It looks like going into sematics here again, but the SVR is a misnomer then. It should have been defined as “standard arbitrary rate” or “semi-fixed” or something. “Variable” in Webster dictionary is “able or apt to vary, subject to variation or changes.” Any reasonable person understands that rate changes are driven by funding costs, what else? Tracker mortgage is simply a version of a variable mortgage type where changes are linked explicitly to the external rate that in turn determines those funding costs. Hence many people in this forum who lost their trackers cite their contracts where "variable rate" and "tracker rate" were used interchangeably, and confusingly, by banks themselves.
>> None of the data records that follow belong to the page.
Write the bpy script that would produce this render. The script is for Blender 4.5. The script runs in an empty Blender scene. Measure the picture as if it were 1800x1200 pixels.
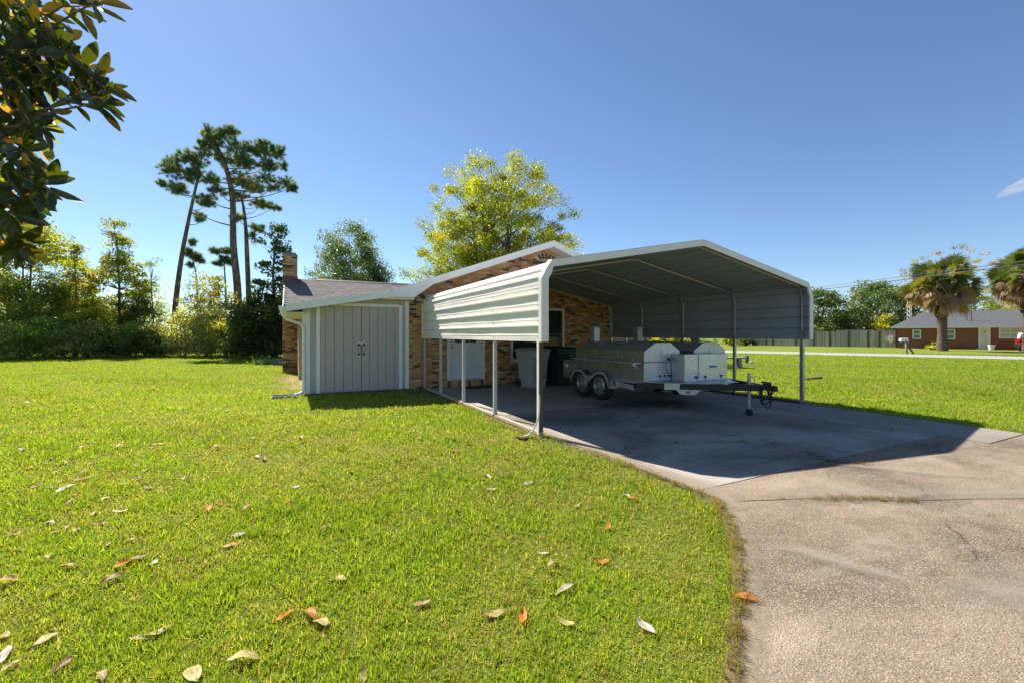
import bpy, bmesh, math, random
import numpy as np
from mathutils import Vector, Matrix

SC = bpy.context.scene
COL = SC.collection
rad = math.radians

# ------------------------------------------------------------------ camera, sky, sun, exposure
CAM_H, FPX, HZ, YAW = 1.5, 770.0, 588.0, rad(26.74)
cam_d = bpy.data.cameras.new('camera')
cam_d.sensor_width = 36.0
cam_d.lens = 36.0 * FPX / 1800.0
cam_d.shift_y = -(600.0 - HZ) / 1800.0
cam_d.clip_start, cam_d.clip_end = 0.05, 5000.0
cam = bpy.data.objects.new('camera', cam_d)
cam.location = (0, 0, CAM_H)
cam.rotation_euler = (rad(90), 0, -YAW)
COL.objects.link(cam)
SC.camera = cam

SUN_DIR = Vector((-0.29, 0.94, 1.0)).normalized()      # towards the sun
SUN_EL = math.asin(SUN_DIR.z)
SUN_AZ = math.atan2(SUN_DIR.x, SUN_DIR.y)               # from +Y towards +X
w = bpy.data.worlds.new('World'); SC.world = w; w.use_nodes = True
nt = w.node_tree
sky = nt.nodes.new('ShaderNodeTexSky'); sky.sky_type = 'NISHITA'; sky.sun_disc = False
sky.sun_elevation = SUN_EL; sky.sun_rotation = SUN_AZ
sky.altitude = 0.0; sky.air_density = 0.9; sky.dust_density = 0.12; sky.ozone_density = 5.0
bg = nt.nodes['Background']; bg.inputs['Strength'].default_value = 0.058
nt.links.new(sky.outputs[0], bg.inputs['Color'])

sun_d = bpy.data.lights.new('sun', 'SUN'); sun_d.energy = 3.9; sun_d.angle = rad(0.53); sun_d.color = (1.0, 0.94, 0.84)
sun = bpy.data.objects.new('sun', sun_d); COL.objects.link(sun)
sun.rotation_euler = (-SUN_DIR).to_track_quat('-Z', 'Y').to_euler()

SC.view_settings.view_transform = 'Standard'; SC.view_settings.look = 'None'
SC.view_settings.exposure = 1.4; SC.view_settings.gamma = 1.0
SC.view_settings.use_curve_mapping = False
SC.cycles.max_bounces = 8; SC.cycles.diffuse_bounces = 4; SC.cycles.glossy_bounces = 4
SC.cycles.transmission_bounces = 6; SC.cycles.transparent_max_bounces = 8

# ------------------------------------------------------------------ helpers
CA, SA = math.cos(YAW), math.sin(YAW)
def gp(px, py, z=0.0):
    """ground point seen at a pixel of the photograph (used to survey the place)"""
    Z = (CAM_H - z) * FPX / (py - HZ); X = (px - 900) / FPX * Z
    return Vector((X * CA + Z * SA, -X * SA + Z * CA, z))
def dp(px, py, Z):
    t = (px - 900) / FPX
    return Vector((Z * (t * CA + SA), Z * (CA - t * SA), CAM_H - (py - HZ) * Z / FPX))
def cam_depth(x, y): return x * SA + y * CA
def dgr(px, Z, z=0.0):
    v = dp(px, HZ, Z); v.z = z; return v

def tag(o, label=None, cat=None, group=None, kind=None):
    if label: o['label'] = label
    if cat: o['category'] = cat
    if group: o['group'] = group
    if kind: o['kind'] = kind
    return o
def thing(name, label, cat, loc=(0, 0, 0), rz=0.0, group=None, scale=None):
    o = bpy.data.objects.new(name, None); COL.objects.link(o)
    o.empty_display_size = 0.2
    o.location = loc; o.rotation_euler = (0, 0, rz)
    if scale: o.scale = scale if hasattr(scale, '__len__') else (scale,) * 3
    return tag(o, label, cat, group)
def link(name, me, parent=None, loc=None, rot=None, scale=None):
    o = bpy.data.objects.new(name, me); COL.objects.link(o)
    if parent is not None: o.parent = parent
    if loc is not None: o.location = loc
    if rot is not None: o.rotation_euler = rot
    if scale is not None: o.scale = scale
    return o
def world_off(p):
    v = Vector((0, 0, 0))
    while p is not None:
        v = v + Vector(p.location); p = p.parent
    return v
def copy_tree(o, parent=None):
    c = o.copy(); COL.objects.link(c)
    if parent is not None: c.parent = parent
    for ch in [k for k in bpy.data.objects if k.parent == o]:
        copy_tree(ch, c)
    return c

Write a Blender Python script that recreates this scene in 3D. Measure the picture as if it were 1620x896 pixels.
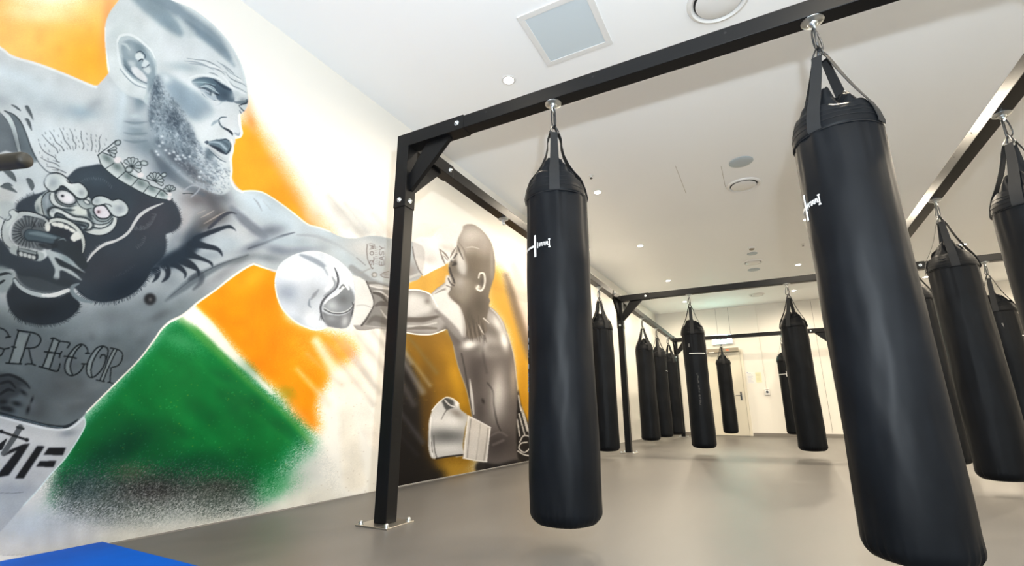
import bpy, bmesh, math, random
import numpy as np
from mathutils import Vector, Matrix, noise

scn = bpy.context.scene
for _o in list(bpy.data.objects):
    bpy.data.objects.remove(_o)
COL = scn.collection
PI = math.pi

# ------------------------------------------------------------------ camera
F_PX = 755.561
CAM = Vector((0.0, 0.0, 0.5913))
yaw, pitch, roll = (math.radians(a) for a in (-27.6374, 15.1716, -0.2386))
Fw = Vector((math.sin(yaw)*math.cos(pitch), math.cos(yaw)*math.cos(pitch), math.sin(pitch)))
Rt = Vector((math.cos(yaw), -math.sin(yaw), 0)); Up = Rt.cross(Fw)
Rt, Up = Rt*math.cos(roll)+Up*math.sin(roll), -Rt*math.sin(roll)+Up*math.cos(roll)
cd = bpy.data.cameras.new('camera'); cam = bpy.data.objects.new('camera', cd); COL.objects.link(cam)
cd.sensor_width = 36; cd.lens = F_PX/1620*36; cd.clip_start = .02; cd.clip_end = 100
cam.matrix_world = Matrix(((Rt.x, Up.x, -Fw.x, CAM.x), (Rt.y, Up.y, -Fw.y, CAM.y), (Rt.z, Up.z, -Fw.z, CAM.z), (0, 0, 0, 1)))
scn.camera = cam

# ------------------------------------------------------------------ exposure, world, flash
vs = scn.view_settings
vs.view_transform = 'Standard'; vs.look = 'None'; vs.gamma = 1; vs.use_curve_mapping = False
vs.exposure = 1.76
FLASH_W = 125.0
DOWN_W = 84.0
w = bpy.data.worlds.new('world'); scn.world = w; w.use_nodes = True
w.node_tree.nodes['Background'].inputs[0].default_value = (.8, .86, 1, 1)
w.node_tree.nodes['Background'].inputs[1].default_value = .02

def lamp(name, kind, loc, energy, color, **kw):
    l = bpy.data.lights.new(name, kind); l.energy = energy; l.color = color
    o = bpy.data.objects.new(name, l); o.location = loc; COL.objects.link(o)
    for k, v in kw.items(): setattr(l, k, v)
    return o
# the photographer's strobe, a hand above and right of the lens
fl = lamp('camera_flash', 'SPOT', (0.16, 0.03, 0.98), FLASH_W, (.84, .93, 1.0), spot_size=math.radians(176), spot_blend=.8, shadow_soft_size=.035)
fl.rotation_euler = Vector((-.05, .74, .67)).to_track_quat('-Z', 'Y').to_euler()

# added soft cool fill behind the camera, no opening there; lifts the ceiling
dl = lamp('added_cool_fill', 'AREA', (2.9, -2.05, 1.75), 58.0, (.80, .92, 1.0), shape='RECTANGLE', size=5.0, size_y=1.9)
dl.rotation_euler = Vector((0, 1, .18)).to_track_quat('-Z', 'Y').to_euler()

# ------------------------------------------------------------------ helpers
def lin(c):
    return tuple((x/12.92 if x <= .04045 else ((x+.055)/1.055)**2.4) for x in (v/255 for v in c))
def new_mat(name, col, rough=.5, metal=0., spec=.5):
    m = bpy.data.materials.new(name); m.use_nodes = True
    b = m.node_tree.nodes['Principled BSDF']
    b.inputs['Base Color'].default_value = (*col, 1); b.inputs['Roughness'].default_value = rough
    b.inputs['Metallic'].default_value = metal; b.inputs['Specular IOR Level'].default_value = spec
    return m
def N(m, t, **kw):
    n = m.node_tree.nodes.new(t)
    for k, v in kw.items(): setattr(n, k, v)
    return n
def L(m, a, b): m.node_tree.links.new(a, b)
def BS(m): return m.node_tree.nodes['Principled BSDF']
def noise_tint(m, scale, c0, c1, detail=4, stretch=(1, 1, 1), coord='Object', lo=.3, hi=.7):
    tc = N(m, 'ShaderNodeTexCoord'); mp = N(m, 'ShaderNodeMapping'); mp.inputs['Scale'].default_value = stretch
    nz = N(m, 'ShaderNodeTexNoise'); nz.inputs['Scale'].default_value = scale; nz.inputs['Detail'].default_value = detail
    cr = N(m, 'ShaderNodeValToRGB'); cr.color_ramp.elements[0].color = (*c0, 1); cr.color_ramp.elements[1].color = (*c1, 1)
    cr.color_ramp.elements[0].position = lo; cr.color_ramp.elements[1].position = hi
    L(m, tc.outputs[coord], mp.inputs[0]); L(m, mp.outputs[0], nz.inputs['Vector']); L(m, nz.outputs['Fac'], cr.inputs[0])
    L(m, cr.outputs[0], BS(m).inputs['Base Color']); return nz, cr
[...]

When taking the SVR mortgage I queried the mortgage officer on the differences between SVR and a tracker, and what “discretionary” in the contract stands for. He said the difference was legalistic and that SVR and trackers always co-varied in the past. My solicitor said the same thing. I know that the SVR contract if read verbatim implied any rate whatsoever but this is not how the mortgage was explained or perhaps understood by the bank officials themselves at the time. I don’t know if they were telling the truth but you could also see in any timeline graphs that SVR and trackers did co-vary in 2000s, trackers were lower but they went up and down together, with lags. So on the one hand you have a contract with an arbitrary rate, but on the other hand you have verbal assurances that the rate is not arbitrary. I know one goes with the written contract but the market economy is also based on trust.
Ultimately it would be nice if only fixed or true variable contracts (explicitly linked to something, or fixed at the interval, like it is 3% now but can not go higher than 1.5% over the mortgage lifetime) were offered and remained. SVR gives too much discretion that the banks abused.